Rob Price
Gutbrain Records
rob + gutbrain.com = email


2012 December 03 • Monday

Blade Runner is a triumph of its many different elements working together: the writers, director, cinematographer and actors, to be sure, but no less important were the set designers and Vangelis, composer of the score, our 246th Soundtrack of the Week.

Apparently the score as actually heard in the film has never been released, in part because Vangelis wasn't happy with how his music was used. This new release on the BUYSOUNDTRAX label is a re-recording. Edgar Rothermich had to create the music, for which there were no written parts, by listening to the film and transcribing the music, as well as figuring out how to replicate the sounds of the early-'80s synthesizers Vangelis used.

He has done a magnificent job.

After the short "Ladd Company Logo", a serene statement by horns, the magnificent "Main Title/Prologue" commences. Deep, echoing drum sounds accompany a sad, beautiful, keening synthesizer line. A ringing bell escorts a change in atmosphere to a more expectant, suspenseful mood and after a harp-like flourish a strong synth voice comes in with the main theme of the score.

"Los Angeles, November 2019"–hey, that's not far away!–is a lovely, ethereal cue. Like much of the score it combines textural music with an intense lyricism.

"Deckard Meets Rachel" is a gorgeous love theme. One thing that's impressive about this music is how little it's aged. I wonder if Angelo Badalamenti was influenced by it.

"Bicycle Riders (Pompeii 76 A.D.)" is a more urgent cue, with a driving, arpeggiated line, but is still meditative and has an Eastern quality to it.

Weird electronic bleeps and bloops and other peculiar sounds accompany an old and worn-out piano in "Memories of Green", a tender and wistful cue for, I think, the scene where Deckard demonstrates to Rachel that he knows what memories she has.

The "Blade Runner Blues" is more than ten minutes long and is a blues more in feel than in form. Long analog synth lines run through the cue while bass adds some embellishments here, a low note there, and other instruments conspire to create a lush, otherworldly atmosphere.

"Deckard's Dream" has an almost frightening choral effect and the sense of menace and fear continues in "On the Trail of Nexus 6 (Tales of the Future)", a track notable for its effective use of female melismatic, Middle Eastern vocal lines. In the last couple of decades this has become the second-most tedious and predictable cliche of film-scoring. (The number one spot is held by the "cluster out"–Michael Giacchino, I'm talking to you!)
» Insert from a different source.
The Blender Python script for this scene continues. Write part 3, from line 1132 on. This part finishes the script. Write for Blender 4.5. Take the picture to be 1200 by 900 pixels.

"One More Kiss Dear" is an old-fashioned love song, in its mundanity and antiquity a brilliant counterpart to the relentlessly futuristic tone of the rest of the score.

After that comes the official "Love Theme", in which all of the romantic promises Vangelis has made here and there throughout the score are fulfilled. Saxophone takes the lead here and a strong keyboard part adds a touch of possible danger and fatalism.

"The Prodigal Son Brings Death" is a slow-burning study in menace which explodes in the following "Dangerous Days". After that comes the intense, more than eleven-minute "Wounded Animals", which alternates space atmospheres with drama and peril.

Sorrow and beauty combine for "Tears in the Rain" in which the Blade Runner theme is delicately reprised. The "End Titles" are surprisingly rocking, sounding almost like something you might hear from Goblin.

The last track is the "Main Titles" again.

I generally don't watch movies more than once these days, not with all of the hundreds of interesting movies I haven't seen yet. I've seen Blade Runner probably about a dozen times, including at least two or three viewings in the theatre. Listening to this brilliant, seemingly flawless re-recording of the score makes me want to watch it again.